Portanto, quando ocorre alteração da função exercida pelo empregado, função esta diferente da qual fora contratado, temos o chamado desvio de função.
Contudo, o princípio da primazia da realidade é definido pela doutrina como a supremacia dos fatos em relação à verdade formal.
De acordo com Américo Plá Rodriguez:
“(...) em caso de discordância entre o que ocorre na prática e o que emerge de documentos ou acordos, deve-se dar preferência ao primeiro, isto é, ao que sucede no terreno dos fatos.” (PLÁ RODRIGUEZ, 2015, p.339).
Em uma síntese de palavras, este princípio na seara do Direito do Trabalho assegura a veracidade dos fatos concretos, mesmo que não estejam corretamente dispostos em documentos e registros.
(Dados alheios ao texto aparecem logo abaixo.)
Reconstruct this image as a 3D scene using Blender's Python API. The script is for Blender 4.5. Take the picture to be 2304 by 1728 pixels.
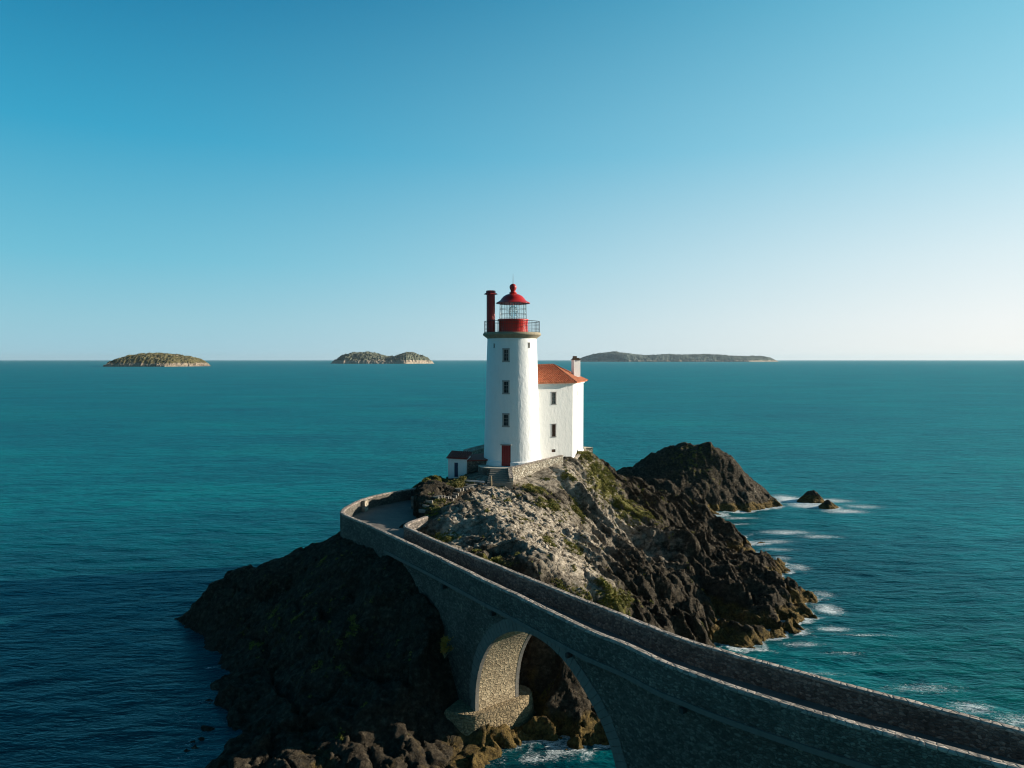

Vale destacar a súmula 12 do TST que determina:
“as anotações apostas pelo empregador na Carteira de Trabalho do empregado não geram presunção juris et de jure, mas apenas juris tantum.”
Ou seja, mesmo que estiver disposto na carteira de trabalho que a função do empregado é de recepcionista de um posto de gasolina, mas é constatado evidentemente que o mesmo trabalha como frentista, por exemplo, é admitida prova contrária para que o empregado seja ressarcido de todos os eventuais prejuízos sofridos.
Luciano Martinez, Doutor e Mestre em Direito pela USP, argumenta que este princípio milita em favor da parte hipossuficiente da relação processual, não se limitando apenas ao trabalhador, vale dizer, o princípio pode ser empregado em favor do contratante, com o intuito de assegurar a verdade real e a obtenção de uma justa decisão.
Como bem assevera Vólia Bomfim:
O que importa é o que aconteceu e não o que está escrito. (…). O princípio da primazia da realidade destina-se a proteger o trabalhador, já que seu empregador poderia com relativa facilidade, obriga-lo a assinar documentos contrários aos fatos e aos seus interesses. Ante o estado de sujeição permanente que o empregado se encontra durante o contrato de trabalho, algumas vezes submete-se às ordens do empregador, mesmo que contra sua vontade. (BOMFIM, 2017, p. 187).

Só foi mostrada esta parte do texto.